> **WHAT YOU NEED TO DO**: Write out each line exactly as given. Leave the pictures out of your copy.

> **RECORDED DATA**:

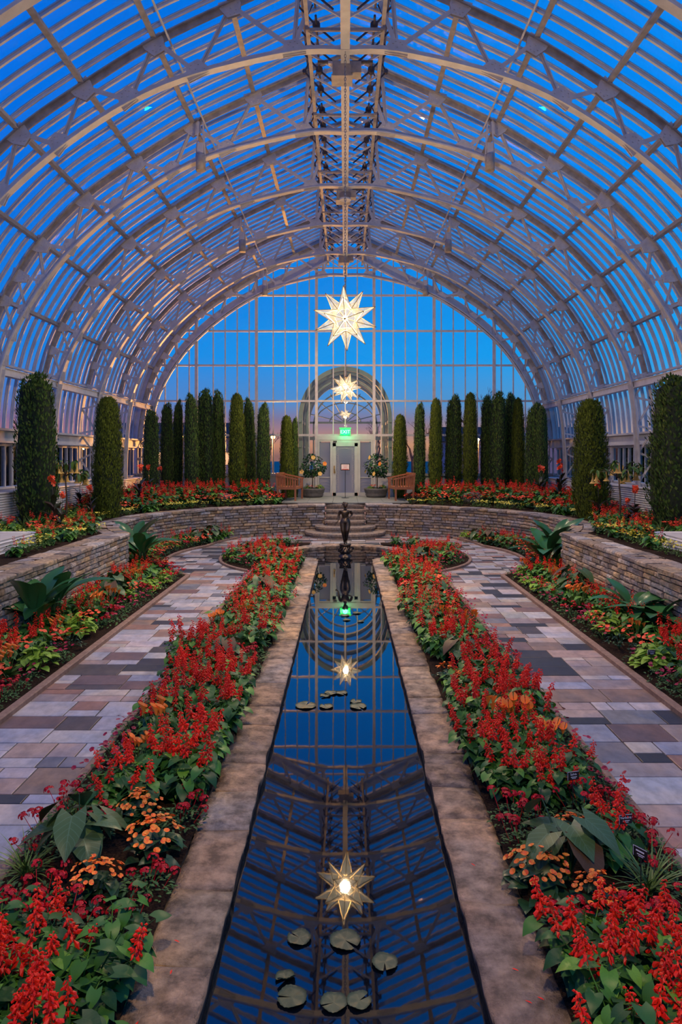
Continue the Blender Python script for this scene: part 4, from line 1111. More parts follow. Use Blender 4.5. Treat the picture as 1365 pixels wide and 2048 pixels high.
spec_inner = {
 -1: [('elephant', 1.58, 4.25, 1.0), ('begonia', 1.16, 4.32, 1.1), ('begonia', 1.36, 4.75, 1.0), ('begonia', 1.38, 3.92, 1.1), ('grass', 1.86, 4.15, 1.0), ('calla', 1.52, 5.75, 1.0), ('grass', 1.40, 6.2, 1.1), ('elephant', 1.38, 8.25, 0.85),
      ('calla', 1.7, 9.6, 1.0), ('calla', 1.45, 10.2, 1), ('elephant', 1.45, 12.2, 1.0), ('elephant', 1.7, 16.4, 1.0), ('calla', 1.6, 5.45, .9), ('verbena', 1.1, 4.75, 1), ('verbena', 1.12, 4.0, 1), ('verbena', 1.3, 8.55, 1), ('verbena', 1.12, 8.1, 1)],
  1: [('elephant', 1.30, 4.15, 1.0), ('begonia', 1.09, 4.0, 1.1), ('begonia', 1.34, 3.8, 1.1), ('begonia', 1.45, 4.55, .9), ('grass', 1.70, 4.0, 1.1), ('calla', 1.42, 5.85, 1.1), ('calla', 1.25, 6.0, 1), ('calla', 1.62, 5.6, 1), ('elephant', 1.35, 8.3, 0.85),
      ('begonia', 1.10, 7.75, 1.1), ('begonia', 1.25, 7.4, 1), ('calla', 1.4, 9.9, 1), ('calla', 1.65, 9.4, 1), ('elephant', 1.5, 12.0, 1.0), ('elephant', 1.8, 16.3, 1.0), ('calla', 1.9, 3.05, 1.0), ('verbena', 1.12, 4.4, 1), ('verbena', 1.12, 4.75, 1), ('verbena', 1.3, 4.75, 1)]}
for s in (-1, 1):
    sp = spec_inner[s]
    for (k, ax, y, sc) in sp: put(k, s*ax, y, 0.05, sec_inner(s, y), sc)
    y = 2.35
    while y < 19.9:
        lobe = y > 15.2
        x = 1.14
        xmax = 1.93 if y < 15.3 else sqrt(max(0, 2.9**2-(y-CY)**2))
        stepx = 0.245
        while x <= xmax+0.02:
            xx = x+R.uniform(-.05, .05); yy = y+R.uniform(-.05, .05); x += stepx
            rb = sqrt(xx*xx+(yy-18.4)**2)
            if rb < 1.95: continue
            if any(abs(xx-a) < (0.24 if k == 'elephant' else 0.17) and abs(yy-b_) < (0.24 if k == 'elephant' else .17) for (k, a, b_, _) in sp): continue
            edge = xx > 1.72
            if 3.55 < yy < 5.0: k = 'verbena' if (edge or R.random() < 0.7) else 'salvia'
            elif yy <= 3.55: k = 'verbena' if (edge and yy > 2.9) else 'salvia'
            elif 7.7 < yy < 8.7: k = 'verbena' if R.random() < 0.5 else 'salvia'
            elif yy < 15: k = 'petunia' if (xx > 1.83 or (edge and R.random() < .5)) else ('salvia' if R.random() < .9 else 'verbena')
            else:
                r = sqrt(xx*xx+(yy-CY)**2); k = 'petunia' if r > 2.75 else ('verbena' if r > 2.35 and R.random() < .5 else 'salvia')
            if 10.2 < yy < 15 and k == 'salvia' and R.random() < .10: k = 'impatiens'
            if 3.3 < yy < 3.6 and xx < 1.3: k = 'salvia'
            put(k, s*min(xx, xmax+.02) if not edge else s*min(xx, 1.9 if not lobe else xx), yy, 0.05, sec_inner(s, yy), 1.0 if k != 'petunia' else .85)
        y += 0.265 if y > 7 else 0.25
def sec_outer(s, y):
    sd = 'left' if s < 0 else 'right'
    if y < 10.5: return 'in the near stretch of the %s bed under the stone wall' % sd
    if y < 14.9: return 'in the %s bed under the stone wall before its corner' % sd
    return 'in the %s curved bed under the stone wall' % sd
spec_outer = [('coleus', 3.52, 8.2, 1.15), ('coleus', 3.62, 9.7, 1.15), ('bigleaf', 4.15, 10.2, 1.15), ('bigleaf', 4.2, 9.6, 1.0), ('elephant', 3.98, 12.3, 1.25), ('elephant', 3.9, 11.9, 1.1), ('coleus', 3.55, 12.9, 1), ('coleus', 3.5, 13.6, 1), ('coleus', 3.6, 14.3, 1),
              ('bigleaf', 4.35, 15.3, 1.2), ('bigleaf', 4.75, 16.2, 1.25), ('impatiens', 3.62, 8.7, 1.1), ('impatiens', 3.5, 9.1, 1.1), ('impatiens', 3.85, 8.4, 1.1), ('calla', 3.8, 9.3, 1), ('calla', 3.7, 11.2, 1), ('calla', 3.85, 13.2, 1)]
for s in (-1, 1):
    for (k, ax, y, sc) in spec_outer: put(k, s*ax, y, 0.05, sec_outer(s, y), sc)
    y = 6.6
    while y < 15.0:
        x = 3.42
        while x < 4.38:
            xx = x+R.uniform(-.05, .05); yy = y+R.uniform(-.06, .06); x += 0.26
            if xx*F/yy > 740: continue
            if any(abs(xx-a) < .2 and abs(yy-b_) < .2 for (k, a, b_, _) in spec_outer): continue
            if xx < 3.55: k = 'petunia' if R.random() < .75 else 'verbena'
            elif xx < 3.85: k = R.choice(['salvia', 'impatiens', 'verbena', 'calla', 'coleus', 'impatiens'])
            else: k = 'salvia'
            put(k, s*max(xx, 3.45), yy, 0.05, sec_outer(s, yy), 1.05 if k == 'salvia' else .95)
        y += 0.30
    # crescent
    a = -0.72
    elist = [(-0.05+0.9, 4.85), (0.52, 4.95)]
    while a < 0.80:
        r0 = 4.5+max(0, a-0.5)*2.2; r = r0
        while r < 5.2:
            x_, y_ = r*cos(a), CY+r*sin(a)
            if y_ > 15.0 and not (4.2 < x_ < 5.0 and 15.0 < y_ < 16.5 and R.random() < .6):
                k = R.choice(['begonia', 'impatiens', 'petunia', 'verbena']) if r < 4.65 else R.choice(['salvia', 'salvia', 'salvia', 'coleus', 'impatiens'])
                put(k, s*x_, y_, 0.05, sec_outer(s, y_), 1.0)
            r += 0.27
        a += 0.063
    put('elephant', s*3.85, 20.6, 0.05, sec_outer(s, 20.6), 1.1); put('elephant', s*4.1, 20.1, 0.05, sec_outer(s, 20.6), 1.0)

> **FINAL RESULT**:
Continue the Blender Python script for this scene: part 4, from line 1111. More parts follow. Use Blender 4.5. Treat the picture as 1365 pixels wide and 2048 pixels high.
spec_inner = {
 -1: [('elephant', 1.58, 4.25, 1.0), ('begonia', 1.16, 4.32, 1.1), ('begonia', 1.36, 4.75, 1.0), ('begonia', 1.38, 3.92, 1.1), ('grass', 1.86, 4.15, 1.0), ('calla', 1.52, 5.75, 1.0), ('grass', 1.40, 6.2, 1.1), ('elephant', 1.38, 8.25, 0.85),
      ('calla', 1.7, 9.6, 1.0), ('calla', 1.45, 10.2, 1), ('elephant', 1.45, 12.2, 1.0), ('elephant', 1.7, 16.4, 1.0), ('calla', 1.6, 5.45, .9), ('verbena', 1.1, 4.75, 1), ('verbena', 1.12, 4.0, 1), ('verbena', 1.3, 8.55, 1), ('verbena', 1.12, 8.1, 1)],
  1: [('elephant', 1.30, 4.15, 1.0), ('begonia', 1.09, 4.0, 1.1), ('begonia', 1.34, 3.8, 1.1), ('begonia', 1.45, 4.55, .9), ('grass', 1.70, 4.0, 1.1), ('calla', 1.42, 5.85, 1.1), ('calla', 1.25, 6.0, 1), ('calla', 1.62, 5.6, 1), ('elephant', 1.35, 8.3, 0.85),
      ('begonia', 1.10, 7.75, 1.1), ('begonia', 1.25, 7.4, 1), ('calla', 1.4, 9.9, 1), ('calla', 1.65, 9.4, 1), ('elephant', 1.5, 12.0, 1.0), ('elephant', 1.8, 16.3, 1.0), ('calla', 1.9, 3.05, 1.0), ('verbena', 1.12, 4.4, 1), ('verbena', 1.12, 4.75, 1), ('verbena', 1.3, 4.75, 1)]}
for s in (-1, 1):
    sp = spec_inner[s]
    for (k, ax, y, sc) in sp: put(k, s*ax, y, 0.05, sec_inner(s, y), sc)
    y = 2.35
    while y < 19.9:
        lobe = y > 15.2
        x = 1.14
        xmax = 1.93 if y < 15.3 else sqrt(max(0, 2.9**2-(y-CY)**2))
        stepx = 0.245
        while x <= xmax+0.02:
            xx = x+R.uniform(-.05, .05); yy = y+R.uniform(-.05, .05); x += stepx
            rb = sqrt(xx*xx+(yy-18.4)**2)
            if rb < 1.95: continue
            if any(abs(xx-a) < (0.24 if k == 'elephant' else 0.17) and abs(yy-b_) < (0.24 if k == 'elephant' else .17) for (k, a, b_, _) in sp): continue
            edge = xx > 1.72
            if 3.55 < yy < 5.0: k = 'verbena' if (edge or R.random() < 0.7) else 'salvia'
            elif yy <= 3.55: k = 'verbena' if (edge and yy > 2.9) else 'salvia'
            elif 7.7 < yy < 8.7: k = 'verbena' if R.random() < 0.5 else 'salvia'
            elif yy < 15: k = 'petunia' if (xx > 1.83 or (edge and R.random() < .5)) else ('salvia' if R.random() < .9 else 'verbena')
            else:
                r = sqrt(xx*xx+(yy-CY)**2); k = 'petunia' if r > 2.75 else ('verbena' if r > 2.35 and R.random() < .5 else 'salvia')
            if 10.2 < yy < 15 and k == 'salvia' and R.random() < .10: k = 'impatiens'
            if 3.3 < yy < 3.6 and xx < 1.3: k = 'salvia'
            put(k, s*min(xx, xmax+.02) if not edge else s*min(xx, 1.9 if not lobe else xx), yy, 0.05, sec_inner(s, yy), 1.0 if k != 'petunia' else .85)
        y += 0.265 if y > 7 else 0.25
def sec_outer(s, y):
    sd = 'left' if s < 0 else 'right'
    if y < 10.5: return 'in the near stretch of the %s bed under the stone wall' % sd
    if y < 14.9: return 'in the %s bed under the stone wall before its corner' % sd
    return 'in the %s curved bed under the stone wall' % sd
spec_outer = [('coleus', 3.52, 8.2, 1.15), ('coleus', 3.62, 9.7, 1.15), ('bigleaf', 4.15, 10.2, 1.15), ('bigleaf', 4.2, 9.6, 1.0), ('elephant', 3.98, 12.3, 1.25), ('elephant', 3.9, 11.9, 1.1), ('coleus', 3.55, 12.9, 1), ('coleus', 3.5, 13.6, 1), ('coleus', 3.6, 14.3, 1),
              ('bigleaf', 4.35, 15.3, 1.2), ('bigleaf', 4.75, 16.2, 1.25), ('impatiens', 3.62, 8.7, 1.1), ('impatiens', 3.5, 9.1, 1.1), ('impatiens', 3.85, 8.4, 1.1), ('calla', 3.8, 9.3, 1), ('calla', 3.7, 11.2, 1), ('calla', 3.85, 13.2, 1)]
for s in (-1, 1):
    for (k, ax, y, sc) in spec_outer: put(k, s*ax, y, 0.05, sec_outer(s, y), sc)
    y = 6.6
    while y < 15.0:
        x = 3.42
        while x < 4.38:
            xx = x+R.uniform(-.05, .05); yy = y+R.uniform(-.06, .06); x += 0.26
            if xx*F/yy > 740: continue
            if any(abs(xx-a) < .2 and abs(yy-b_) < .2 for (k, a, b_, _) in spec_outer): continue
            if xx < 3.55: k = 'petunia' if R.random() < .75 else 'verbena'
            elif xx < 3.85: k = R.choice(['salvia', 'impatiens', 'verbena', 'calla', 'coleus', 'impatiens'])
            else: k = 'salvia'
            put(k, s*max(xx, 3.45), yy, 0.05, sec_outer(s, yy), 1.05 if k == 'salvia' else .95)
        y += 0.30
    # crescent
    a = -0.72
    elist = [(-0.05+0.9, 4.85), (0.52, 4.95)]
    while a < 0.80:
        r0 = 4.5+max(0, a-0.5)*2.2; r = r0
        while r < 5.2:
            x_, y_ = r*cos(a), CY+r*sin(a)
            if y_ > 15.0 and not (4.2 < x_ < 5.0 and 15.0 < y_ < 16.5 and R.random() < .6):
                k = R.choice(['begonia', 'impatiens', 'petunia', 'verbena']) if r < 4.65 else R.choice(['salvia', 'salvia', 'salvia', 'coleus', 'impatiens'])
                put(k, s*x_, y_, 0.05, sec_outer(s, y_), 1.0)
            r += 0.27
        a += 0.063
    put('elephant', s*3.85, 20.6, 0.05, sec_outer(s, 20.6), 1.1); put('elephant', s*4.1, 20.1, 0.05, sec_outer(s, 20.6), 1.0)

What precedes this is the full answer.